**To be done**:
Give the data below again exactly as it stands. Omit the pictures.

--------------------------------------------------

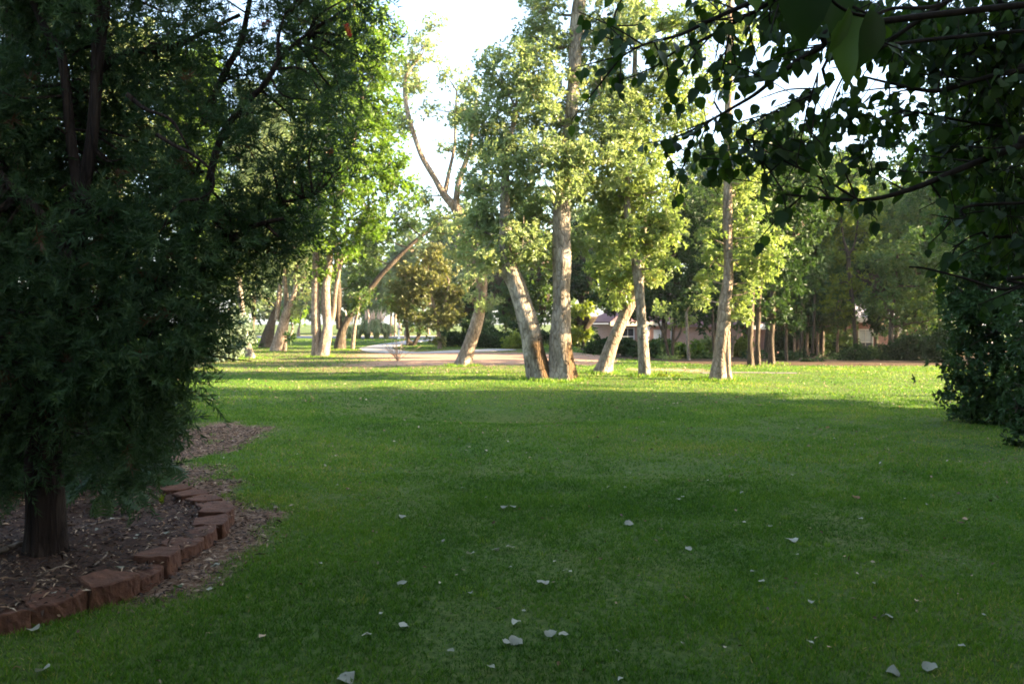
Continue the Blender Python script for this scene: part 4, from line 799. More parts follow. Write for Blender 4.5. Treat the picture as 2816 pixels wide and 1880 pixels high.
# brown brick house
hp = W(2262, 985, 56); hp[2] = hgt(hp[0], hp[1]) - .5
root = thing('brick_house', hp, 'brown brick house with grey shingle roof and white sash window', 'house', rz=R(-4))
mb = MB(); mb.box(0, 4.2, 0, 7, 0, 2.9); mb.box(4.2, 9, 1.6, 7, 0, 2.9); mb.build('wall', M['brick_brown'], root)
mb = MB(); hip(mb, 0, 9, 1.6, 7, 3.08, 6.9, 3.2); hip(mb, 0, 4.2, 0, 6, 3.085, 5.4, 2.0); mb.build('roof', M['roof_grey'], root)
mb = MB(); mb.box(-.46, 4.65, -.5, -.46, 2.75, 3.08); mb.box(4.66, 9.46, 1.1, 1.14, 2.75, 3.08); mb.build('fascia', M['cream'], root)
window(root, 2.3, .55, .98, 1.75, -.07, 'cream', .5); window(root, 5.0, .5, 1.0, 1.9, 1.53, 'white', .3); window(root, 6.9, .5, 1.0, 1.9, 1.53, 'white')
mb = MB(); mb.box(4.32, 4.55, 1.2, 1.43, 0, 2.75); mb.box(4.26, 4.61, 1.14, 1.49, 0, .2); mb.build('porch_post', M['white'], root)
# the neighbour's house just outside the frame on the right: its roof and corner shade the near lawn
root = thing('neighbour_house', (14.2, 13.6, hgt(14.2, 13.6) - .05), 'two storey brick house beside the lawn, past the right edge', 'house', rz=R(-4))
mb = MB(); mb.box(0, 9, -16, 0, 0, 5.6); mb.add([(0, 0, 5.6), (9, 0, 5.6), (4.5, 0, 9.2), (0, -.2, 5.6), (9, -.2, 5.6), (4.5, -.2, 9.2)], [np.array([(0, 1, 2), (5, 4, 3)])]); mb.build('wall', M['brick_brown'], root)
mb = MB(); mb.add([(-.5, .4, 5.25), (4.5, .4, 9.35), (9.5, .4, 5.25), (-.5, -16.4, 5.25), (4.5, -16.4, 9.35), (9.5, -16.4, 5.25), (-.5, .4, 5.1), (4.5, .4, 9.2), (9.5, .4, 5.1), (-.5, -16.4, 5.1), (4.5, -16.4, 9.2), (9.5, -16.4, 5.1)],
       [np.array([(0, 1, 4, 3), (1, 2, 5, 4), (6, 9, 10, 7), (7, 10, 11, 8), (0, 6, 7, 1), (1, 7, 8, 2), (3, 4, 10, 9), (4, 5, 11, 10), (0, 3, 9, 6), (2, 8, 11, 5)])]); mb.build('roof', M['roof_grey'], root)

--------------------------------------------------

**Solution to this task**:
Continue the Blender Python script for this scene: part 4, from line 799. More parts follow. Write for Blender 4.5. Treat the picture as 2816 pixels wide and 1880 pixels high.
# brown brick house
hp = W(2262, 985, 56); hp[2] = hgt(hp[0], hp[1]) - .5
root = thing('brick_house', hp, 'brown brick house with grey shingle roof and white sash window', 'house', rz=R(-4))
mb = MB(); mb.box(0, 4.2, 0, 7, 0, 2.9); mb.box(4.2, 9, 1.6, 7, 0, 2.9); mb.build('wall', M['brick_brown'], root)
mb = MB(); hip(mb, 0, 9, 1.6, 7, 3.08, 6.9, 3.2); hip(mb, 0, 4.2, 0, 6, 3.085, 5.4, 2.0); mb.build('roof', M['roof_grey'], root)
mb = MB(); mb.box(-.46, 4.65, -.5, -.46, 2.75, 3.08); mb.box(4.66, 9.46, 1.1, 1.14, 2.75, 3.08); mb.build('fascia', M['cream'], root)
window(root, 2.3, .55, .98, 1.75, -.07, 'cream', .5); window(root, 5.0, .5, 1.0, 1.9, 1.53, 'white', .3); window(root, 6.9, .5, 1.0, 1.9, 1.53, 'white')
mb = MB(); mb.box(4.32, 4.55, 1.2, 1.43, 0, 2.75); mb.box(4.26, 4.61, 1.14, 1.49, 0, .2); mb.build('porch_post', M['white'], root)
# the neighbour's house just outside the frame on the right: its roof and corner shade the near lawn
root = thing('neighbour_house', (14.2, 13.6, hgt(14.2, 13.6) - .05), 'two storey brick house beside the lawn, past the right edge', 'house', rz=R(-4))
mb = MB(); mb.box(0, 9, -16, 0, 0, 5.6); mb.add([(0, 0, 5.6), (9, 0, 5.6), (4.5, 0, 9.2), (0, -.2, 5.6), (9, -.2, 5.6), (4.5, -.2, 9.2)], [np.array([(0, 1, 2), (5, 4, 3)])]); mb.build('wall', M['brick_brown'], root)
mb = MB(); mb.add([(-.5, .4, 5.25), (4.5, .4, 9.35), (9.5, .4, 5.25), (-.5, -16.4, 5.25), (4.5, -16.4, 9.35), (9.5, -16.4, 5.25), (-.5, .4, 5.1), (4.5, .4, 9.2), (9.5, .4, 5.1), (-.5, -16.4, 5.1), (4.5, -16.4, 9.2), (9.5, -16.4, 5.1)],
       [np.array([(0, 1, 4, 3), (1, 2, 5, 4), (6, 9, 10, 7), (7, 10, 11, 8), (0, 6, 7, 1), (1, 7, 8, 2), (3, 4, 10, 9), (4, 5, 11, 10), (0, 3, 9, 6), (2, 8, 11, 5)])]); mb.build('roof', M['roof_grey'], root)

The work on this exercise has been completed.